You're not thinking about the implications of inaccuracy. I'm not saying cm-accuracy is *required*. What I'm saying is that lidar provides ground-truth accuracy about the environment, whereas a NN-derived 3D scene from 2D images may actually have false positives and negatives (not only in terms of distances and sizes, but also false objects)...

I don't see how, unless you don't throw away outliers properly. The inaccuracy shouldn't be nearly that bad. For cameras a couple of feet apart, you can actually do almost as well as LIDAR. The Tesla cameras, being closer together, would likely give you reduced accuracy when measuring objects at a distance, but not dramatically reduced accuracy.


Also consider that a car moving at 40mph is moving at 50+ FEET per second. We can't expect a NN to accurately estimate something like that (I know the front radar + front camera can estimate distances, but I'm talking about the other cameras).

Why would you use a neural net to do the estimation? Traditional programmatic code is much better suited to the task.

Now that's not to say that the performance of HW3 is up to the task. I have no idea about that. If it isn't, then yeah, that's a problem. But that's a different and more readily solvable problem. :)
 
Elon has said that lidar is a crutch. But using lidar as an accurate way of measuring and labeling 3D objects generated from camera images is the best and most accurate approach for the AP team's new FSD strategy.

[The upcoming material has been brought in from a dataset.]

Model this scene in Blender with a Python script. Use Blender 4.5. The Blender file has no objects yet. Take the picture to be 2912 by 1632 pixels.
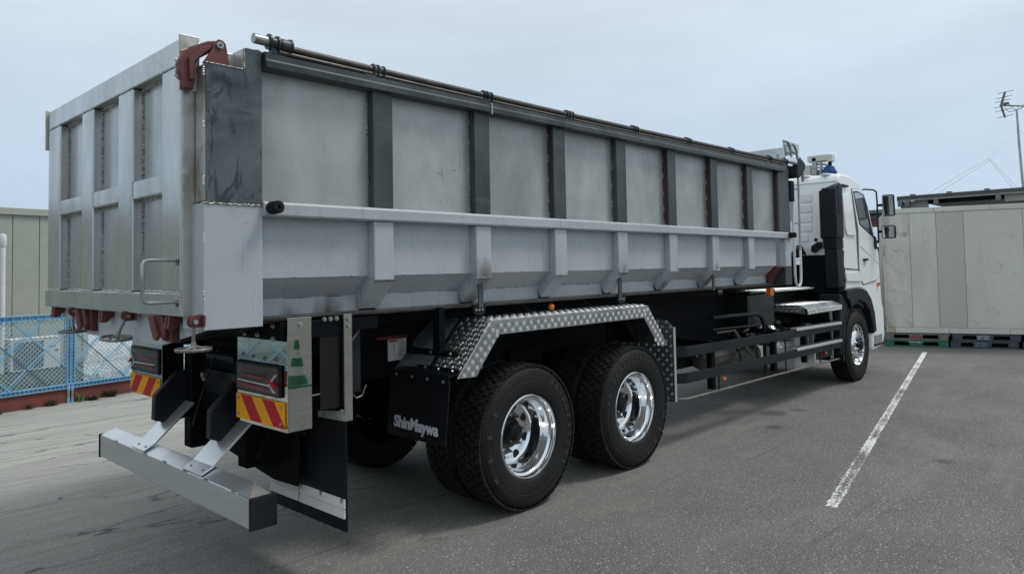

This new 3D labeling strategy sounds bad IMO. Labelers will need to label for their eyeballed distances (not accurate distances) as well as the object itself, whereas with lidar, the labeler can simply label the object and the lidar will accurately label the distance and size throughout the video input.

There's no known way to accurately produce a depth map using one camera (with exception of portrait photos on camera phones, but that's only for close distances). There are 3 front cameras, but any distance estimation from the side or back cameras will need to be made using one image.